Missing Specifications

The hardest part of regex-free solutions lies in picking the optimal solution based on specifications you haven't provided, such as:

1. Will you ever need to apply this to other numbers besides the single input provided in your example?
2. Will all phone numbers contain the same number of characters?
3. Will all replacement prefixes be the same?
4. Are there other sub-strings that will need to be replaced?
5. Do you need to worry about whether or not a given String matches some other String or pattern before doing the replacement?

I could go on, but you get the idea.

Making Some Assumptions

Since we don't have full specifications, let's put some assumptions in place to make this easier. Here are some of the assumptions I'm making in order to provide a solution. The possible solution space will change if these assumptions are invalidated.
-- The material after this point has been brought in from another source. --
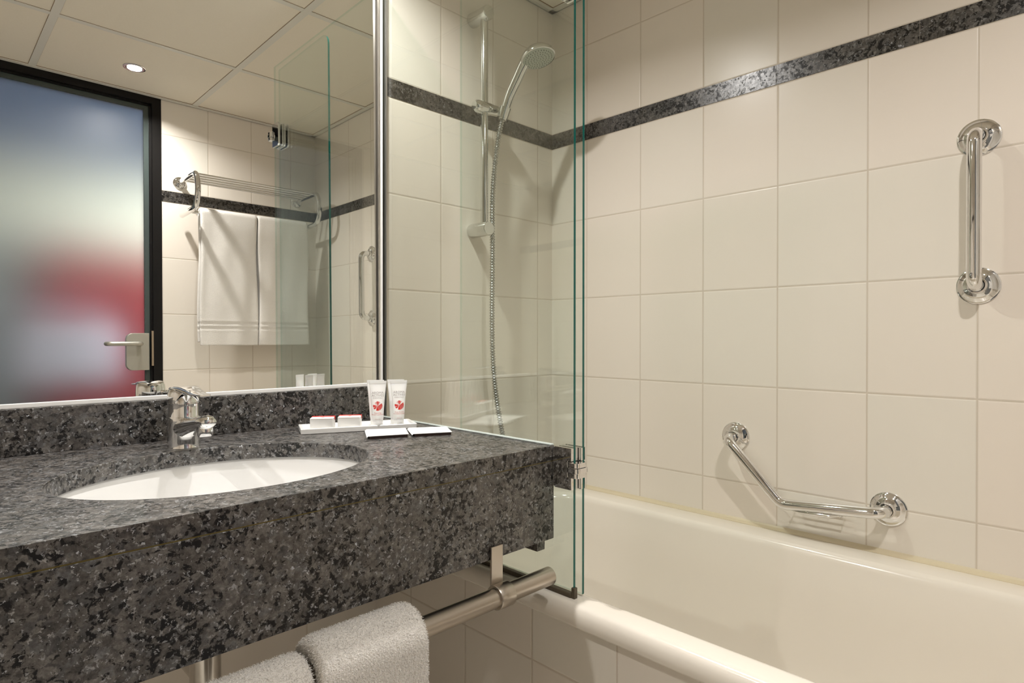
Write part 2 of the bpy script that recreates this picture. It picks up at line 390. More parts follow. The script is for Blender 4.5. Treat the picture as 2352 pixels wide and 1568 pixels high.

1. The prefix to be replaced is neither a fixed string nor a fixed length.
2. The prefix to be replaced is not guaranteed to be unique within the input string.
3. The number of valid digits to be kept may vary in length.
4. The length of the valid right-hand portion of the String (the part after the prefix to be replaced) is either a fixed size or its length is known by the calling method.
5. You want to exclusively use String methods that don't expose regular expressions, whether or not they are implemented as strings or regexp pattern matches under the hood within Ruby's internals.

If these assumptions remain valid, then that leads us to a number of fixed-string and character-based solutions, of which I will propose just one. Other solutions are possible, so your mileage may vary.

Fixed-String Solution with Replacement Prefix

Here's a solution that is reasonably flexible, and is based solely on slicing the input string by a defined trailing length rather than pattern matching.

# Return a String containing a phone number with
# a new prefix prepended to a suffix of defined
# length.
#
# @param str [String] a phone number with a
#   suffix of +sfx_len+ valid digits
# @param sfx_len [Integer] suffix length is the
#   negated absolute value of the number of
#   characters extracted from the right-most
#   side of +str+
# @param prefix [String] new country code that
#   will be prepended to the trimmed +str+
# @raise [TypeError] when trying to append to 
#   +prefix+ when +str[]+ returns nil; for
#   example, this will happen if the +sfx_len+
#   exceeds the number of characters in +str+
# @return [String] modified phone number with
#   prefixed with a new country code
def apply_prefix str, sfx_len=9, prefix="+44"
  prefix + str[-(sfx_len.abs)..-1]
end

apply_prefix "045723456789"
#=> "+44723456789"

Other solutions using String#delete_prefix are also possible, but such solutions don't fit our current set of assumptions. Neither does String#sub, even with a fixed-string pattern, unless you can guarantee that the same pattern of characters would never appear later in the phone number and thus could avoid using regular expression atoms for anchoring. The proffered solution doesn't require anchoring per se, but it does require that the caller knows how many characters in str will be considered valid in the event that the default suffix length of 9 is not always correct.

Answer 3

I would likely do something like what @Cary Swoveland already suggested but another option is to use partition:

def prefixer(str, ch, replace)
  "#{replace}#{str.partition(ch)[1, 2].join}"
end

prefixer("045723456789", "7", "+44")
#=>  "+44723456789"

prefixer("045123456789", "7", "+44")
#=>  "+44789"

prefixer("045123456189", "7", "+44")
#=>  "+44"

I'm obviously making a lot of assumptions, particularly as to what should happen if ch isn't the 4th character in and what should happen if ch doesn't exist in the string at all.